» **Given exercise**: Reproduce each line exactly.

» **Given material**:
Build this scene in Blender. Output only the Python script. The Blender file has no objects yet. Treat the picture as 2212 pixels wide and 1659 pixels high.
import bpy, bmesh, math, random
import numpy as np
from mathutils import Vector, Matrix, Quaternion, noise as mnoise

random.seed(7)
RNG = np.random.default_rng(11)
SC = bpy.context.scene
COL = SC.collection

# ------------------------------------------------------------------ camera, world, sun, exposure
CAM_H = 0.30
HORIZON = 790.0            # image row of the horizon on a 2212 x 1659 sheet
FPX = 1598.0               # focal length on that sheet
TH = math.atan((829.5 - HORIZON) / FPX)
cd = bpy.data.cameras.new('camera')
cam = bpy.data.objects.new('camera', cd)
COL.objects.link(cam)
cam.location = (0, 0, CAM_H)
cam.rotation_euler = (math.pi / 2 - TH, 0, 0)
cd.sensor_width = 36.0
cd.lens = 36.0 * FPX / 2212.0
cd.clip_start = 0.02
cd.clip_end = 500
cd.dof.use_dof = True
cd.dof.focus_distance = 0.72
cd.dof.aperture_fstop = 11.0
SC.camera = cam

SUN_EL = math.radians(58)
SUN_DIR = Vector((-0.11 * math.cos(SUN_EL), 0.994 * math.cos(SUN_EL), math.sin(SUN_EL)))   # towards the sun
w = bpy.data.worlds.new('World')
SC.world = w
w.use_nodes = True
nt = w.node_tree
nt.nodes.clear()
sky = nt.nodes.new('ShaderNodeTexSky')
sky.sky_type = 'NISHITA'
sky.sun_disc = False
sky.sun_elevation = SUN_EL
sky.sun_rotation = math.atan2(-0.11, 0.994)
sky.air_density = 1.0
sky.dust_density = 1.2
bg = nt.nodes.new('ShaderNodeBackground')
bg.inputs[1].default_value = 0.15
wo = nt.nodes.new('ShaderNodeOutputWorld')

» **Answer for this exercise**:
Build this scene in Blender. Output only the Python script. The Blender file has no objects yet. Treat the picture as 2212 pixels wide and 1659 pixels high.
import bpy, bmesh, math, random
import numpy as np
from mathutils import Vector, Matrix, Quaternion, noise as mnoise

random.seed(7)
RNG = np.random.default_rng(11)
SC = bpy.context.scene
COL = SC.collection

# ------------------------------------------------------------------ camera, world, sun, exposure
CAM_H = 0.30
HORIZON = 790.0            # image row of the horizon on a 2212 x 1659 sheet
FPX = 1598.0               # focal length on that sheet
TH = math.atan((829.5 - HORIZON) / FPX)
cd = bpy.data.cameras.new('camera')
cam = bpy.data.objects.new('camera', cd)
COL.objects.link(cam)
cam.location = (0, 0, CAM_H)
cam.rotation_euler = (math.pi / 2 - TH, 0, 0)
cd.sensor_width = 36.0
cd.lens = 36.0 * FPX / 2212.0
cd.clip_start = 0.02
cd.clip_end = 500
cd.dof.use_dof = True
cd.dof.focus_distance = 0.72
cd.dof.aperture_fstop = 11.0
SC.camera = cam

SUN_EL = math.radians(58)
SUN_DIR = Vector((-0.11 * math.cos(SUN_EL), 0.994 * math.cos(SUN_EL), math.sin(SUN_EL)))   # towards the sun
w = bpy.data.worlds.new('World')
SC.world = w
w.use_nodes = True
nt = w.node_tree
nt.nodes.clear()
sky = nt.nodes.new('ShaderNodeTexSky')
sky.sky_type = 'NISHITA'
sky.sun_disc = False
sky.sun_elevation = SUN_EL
sky.sun_rotation = math.atan2(-0.11, 0.994)
sky.air_density = 1.0
sky.dust_density = 1.2
bg = nt.nodes.new('ShaderNodeBackground')
bg.inputs[1].default_value = 0.15
wo = nt.nodes.new('ShaderNodeOutputWorld')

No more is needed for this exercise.